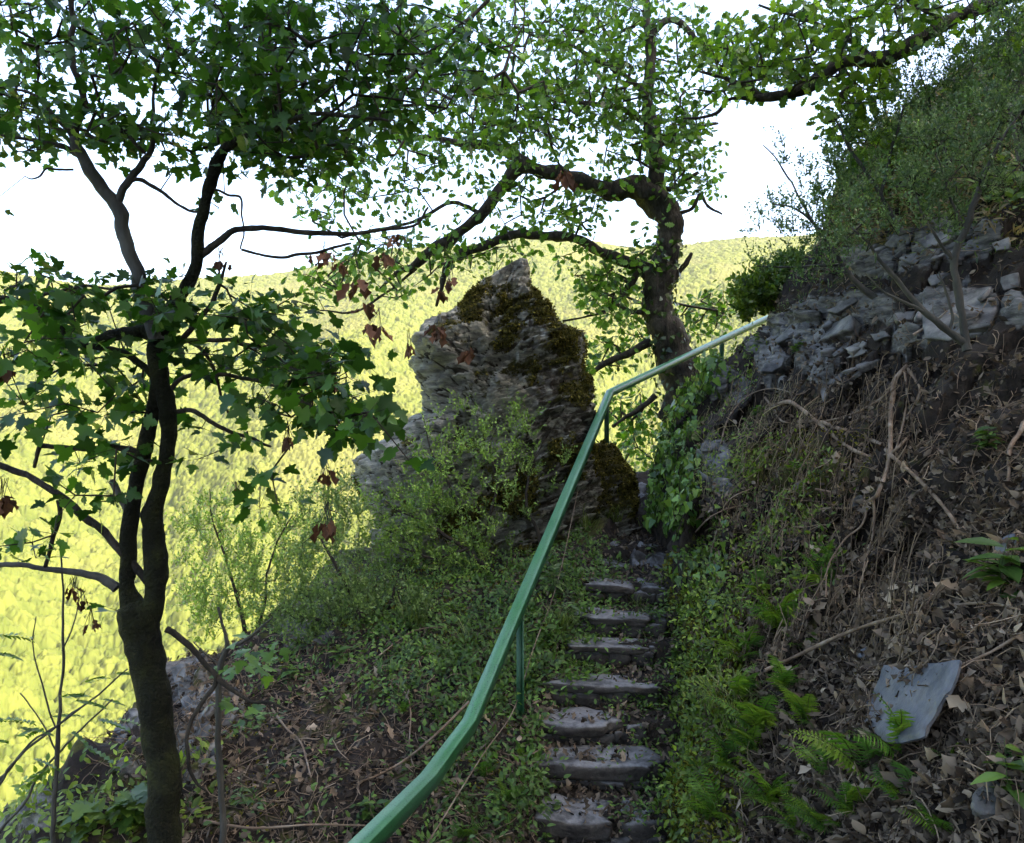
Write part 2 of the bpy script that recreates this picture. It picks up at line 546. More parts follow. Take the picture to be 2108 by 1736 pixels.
X = np.zeros_like(Y); Z = np.zeros_like(Y)
for i, yv in enumerate(ys):
    pu, ph = profile(float(wf[i, 0]))
    k = np.ones(9) / 9
    pu2 = np.convolve(np.pad(pu, 4, 'edge'), k, 'valid'); ph2 = np.convolve(np.pad(ph, 4, 'edge'), k, 'valid')
    X[i] = foot(yv) + pu2
    Z[i] = step_z(yv) - .08 + ph2
HV = np.stack([X, Y, Z], -1)
du = np.gradient(HV, axis=1); dv = np.gradient(HV, axis=0)
HN = unit(np.cross(du, dv))
HN *= np.where(HN[..., 2:3] < 0, -1, 1)
HV = HV.reshape(-1, 3); HN = HN.reshape(-1, 3)
ROCKS = [(1500, 800, 40, 35), (1640, 690, 60, 32), (1720, 665, 70, 45), (1800, 640, 60, 35), (1690, 745, 45, 45), (1580, 735, 30, 25),
         (1980, 640, 95, 50), (1950, 500, 120, 50), (1830, 545, 90, 35), (1470, 930, 35, 30), (1485, 985, 30, 40), (2095, 640, 30, 40),
         (1600, 760, 30, 50), (1880, 700, 60, 30)]
rock = blobs(HV, ROCKS)
near = sstep(1.5, 3, HV[:, 1]) * (1 - sstep(18, 25, HV[:, 1]))
n1 = fbm(HV, .8, 4, 3); n2 = fbm(HV, 5.0, 4, 9); n3 = fbm(HV, 2.2, 3, 29)
f, j = strata(HV, .13, 22, 5)
ridge = np.clip(1 - np.abs(n3) * 2, 0, 1)
disp = near * (.16 * n1 + .045 * n2 + .05 * ridge) + (1 - near) * 1.2 * fbm(HV, .12, 4, 4) * sstep(2, 6, HV[:, 0] - foot(HV[:, 1]))
disp = disp + rock * near * ((f ** 1.5) * .10 + (j - .5) * .14)
soil_ledge = near * (1 - rock) * .04 * (f * (j > .5))
disp = disp - .45 * blobs(HV, [(1450, 1120, 34, 60)]) - .2 * blobs(HV, [(1745, 830, 60, 25)])
fade = sstep(0, .25, HV[:, 0] - foot(HV[:, 1]) + .1)
HV = HV + HN * ((disp + soil_ledge) * (.35 + .65 * fade))[:, None]
moss = np.clip(blobs(HV, [(1500, 1500, 90, 260), (1430, 1400, 60, 300), (1640, 960, 140, 70), (1860, 310, 220, 150), (1780, 450, 140, 80), (1560, 1250, 90, 120), (1990, 170, 100, 60)]) * .55 + .25 * fbm(HV, 3, 3, 44) + .12, 0, 1)
hill_side = build("hillside", HV, grid_faces(len(ys), len(ss)), 4, M['soil'], smooth=True,
                  attrs={"rock": np.clip(rock * 1.0 + .12 * (n2 > .35), 0, 1), "moss": moss * (1 - rock * .6)})
tag(hill_side, "steep shaded slope of soil and slate to the right of the steps", None, None, "structure")

# ground to the left with the path
gx = np.concatenate([np.linspace(-40, -6, 20)[:-1], np.linspace(-6, 3.2, 560), np.linspace(3.3, 9, 20)])
gy = np.concatenate([np.linspace(-25, 3.4, 20)[:-1], np.linspace(3.4, 13, 620), np.linspace(13.1, 40, 24)])
GY, GX = np.meshgrid(gy, gx, indexing='ij')
GZ = ground_z(GX, GY)
GV = np.stack([GX, GY, GZ], -1).reshape(-1, 3)
onleft = 1 - sstep(-.1, .15, GV[:, 0] - path_left(GV[:, 1]))
ed = 1 - sstep(.0, .9, np.abs(GV[:, 0] - left_edge(GV[:, 1]) + .0))
grock = np.clip(blobs(GV, [(300, 1450, 60, 90), (380, 1400, 60, 50), (440, 1470, 70, 50), (400, 1560, 50, 60), (265, 1625, 30, 20), (395, 1660, 25, 20), (640, 1290, 70, 40), (80, 1700, 50, 40)]), 0, 1)
n1 = fbm(GV, 1.1, 4, 13); n2 = fbm(GV, 6, 4, 19)
f, j = strata(GV, .12, 25, 8)
over = np.maximum(left_edge(GV[:, 1]) - GV[:, 0], 0)
GV[:, 2] += onleft * (.10 * n1 + .035 * n2) + (1 - onleft) * (.015 * n1 + .02 * n2) + grock * (.10 * j + .08 * f) * onleft
GV[:, 2] += onleft * ed * (.16 * fbm(GV, 1.7, 3, 77))
GV[:, 0] += onleft * sstep(0, .5, over) * .5 * fbm(GV, .7, 3, 78)
gm = np.clip(.2 + .35 * fbm(GV, 2, 3, 91) + .2 * sstep(8, 9.5, GV[:, 1]), 0, 1) * onleft
ground = build("ground", GV, grid_faces(len(gy), len(gx)), 4, M['soil'], smooth=True, attrs={"rock": grock * .9, "moss": gm})
tag(ground, "leaf covered ground with the path and its drop to the valley", None, None, "structure")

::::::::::

| WORK TO BE COMPLETED |
Print the complete listing exactly, apart from any pictures.

| EXPECTED OUTPUT |
Write part 2 of the bpy script that recreates this picture. It picks up at line 546. More parts follow. Take the picture to be 2108 by 1736 pixels.
X = np.zeros_like(Y); Z = np.zeros_like(Y)
for i, yv in enumerate(ys):
    pu, ph = profile(float(wf[i, 0]))
    k = np.ones(9) / 9
    pu2 = np.convolve(np.pad(pu, 4, 'edge'), k, 'valid'); ph2 = np.convolve(np.pad(ph, 4, 'edge'), k, 'valid')
    X[i] = foot(yv) + pu2
    Z[i] = step_z(yv) - .08 + ph2
HV = np.stack([X, Y, Z], -1)
du = np.gradient(HV, axis=1); dv = np.gradient(HV, axis=0)
HN = unit(np.cross(du, dv))
HN *= np.where(HN[..., 2:3] < 0, -1, 1)
HV = HV.reshape(-1, 3); HN = HN.reshape(-1, 3)
ROCKS = [(1500, 800, 40, 35), (1640, 690, 60, 32), (1720, 665, 70, 45), (1800, 640, 60, 35), (1690, 745, 45, 45), (1580, 735, 30, 25),
         (1980, 640, 95, 50), (1950, 500, 120, 50), (1830, 545, 90, 35), (1470, 930, 35, 30), (1485, 985, 30, 40), (2095, 640, 30, 40),
         (1600, 760, 30, 50), (1880, 700, 60, 30)]
rock = blobs(HV, ROCKS)
near = sstep(1.5, 3, HV[:, 1]) * (1 - sstep(18, 25, HV[:, 1]))
n1 = fbm(HV, .8, 4, 3); n2 = fbm(HV, 5.0, 4, 9); n3 = fbm(HV, 2.2, 3, 29)
f, j = strata(HV, .13, 22, 5)
ridge = np.clip(1 - np.abs(n3) * 2, 0, 1)
disp = near * (.16 * n1 + .045 * n2 + .05 * ridge) + (1 - near) * 1.2 * fbm(HV, .12, 4, 4) * sstep(2, 6, HV[:, 0] - foot(HV[:, 1]))
disp = disp + rock * near * ((f ** 1.5) * .10 + (j - .5) * .14)
soil_ledge = near * (1 - rock) * .04 * (f * (j > .5))
disp = disp - .45 * blobs(HV, [(1450, 1120, 34, 60)]) - .2 * blobs(HV, [(1745, 830, 60, 25)])
fade = sstep(0, .25, HV[:, 0] - foot(HV[:, 1]) + .1)
HV = HV + HN * ((disp + soil_ledge) * (.35 + .65 * fade))[:, None]
moss = np.clip(blobs(HV, [(1500, 1500, 90, 260), (1430, 1400, 60, 300), (1640, 960, 140, 70), (1860, 310, 220, 150), (1780, 450, 140, 80), (1560, 1250, 90, 120), (1990, 170, 100, 60)]) * .55 + .25 * fbm(HV, 3, 3, 44) + .12, 0, 1)
hill_side = build("hillside", HV, grid_faces(len(ys), len(ss)), 4, M['soil'], smooth=True,
                  attrs={"rock": np.clip(rock * 1.0 + .12 * (n2 > .35), 0, 1), "moss": moss * (1 - rock * .6)})
tag(hill_side, "steep shaded slope of soil and slate to the right of the steps", None, None, "structure")

# ground to the left with the path
gx = np.concatenate([np.linspace(-40, -6, 20)[:-1], np.linspace(-6, 3.2, 560), np.linspace(3.3, 9, 20)])
gy = np.concatenate([np.linspace(-25, 3.4, 20)[:-1], np.linspace(3.4, 13, 620), np.linspace(13.1, 40, 24)])
GY, GX = np.meshgrid(gy, gx, indexing='ij')
GZ = ground_z(GX, GY)
GV = np.stack([GX, GY, GZ], -1).reshape(-1, 3)
onleft = 1 - sstep(-.1, .15, GV[:, 0] - path_left(GV[:, 1]))
ed = 1 - sstep(.0, .9, np.abs(GV[:, 0] - left_edge(GV[:, 1]) + .0))
grock = np.clip(blobs(GV, [(300, 1450, 60, 90), (380, 1400, 60, 50), (440, 1470, 70, 50), (400, 1560, 50, 60), (265, 1625, 30, 20), (395, 1660, 25, 20), (640, 1290, 70, 40), (80, 1700, 50, 40)]), 0, 1)
n1 = fbm(GV, 1.1, 4, 13); n2 = fbm(GV, 6, 4, 19)
f, j = strata(GV, .12, 25, 8)
over = np.maximum(left_edge(GV[:, 1]) - GV[:, 0], 0)
GV[:, 2] += onleft * (.10 * n1 + .035 * n2) + (1 - onleft) * (.015 * n1 + .02 * n2) + grock * (.10 * j + .08 * f) * onleft
GV[:, 2] += onleft * ed * (.16 * fbm(GV, 1.7, 3, 77))
GV[:, 0] += onleft * sstep(0, .5, over) * .5 * fbm(GV, .7, 3, 78)
gm = np.clip(.2 + .35 * fbm(GV, 2, 3, 91) + .2 * sstep(8, 9.5, GV[:, 1]), 0, 1) * onleft
ground = build("ground", GV, grid_faces(len(gy), len(gx)), 4, M['soil'], smooth=True, attrs={"rock": grock * .9, "moss": gm})
tag(ground, "leaf covered ground with the path and its drop to the valley", None, None, "structure")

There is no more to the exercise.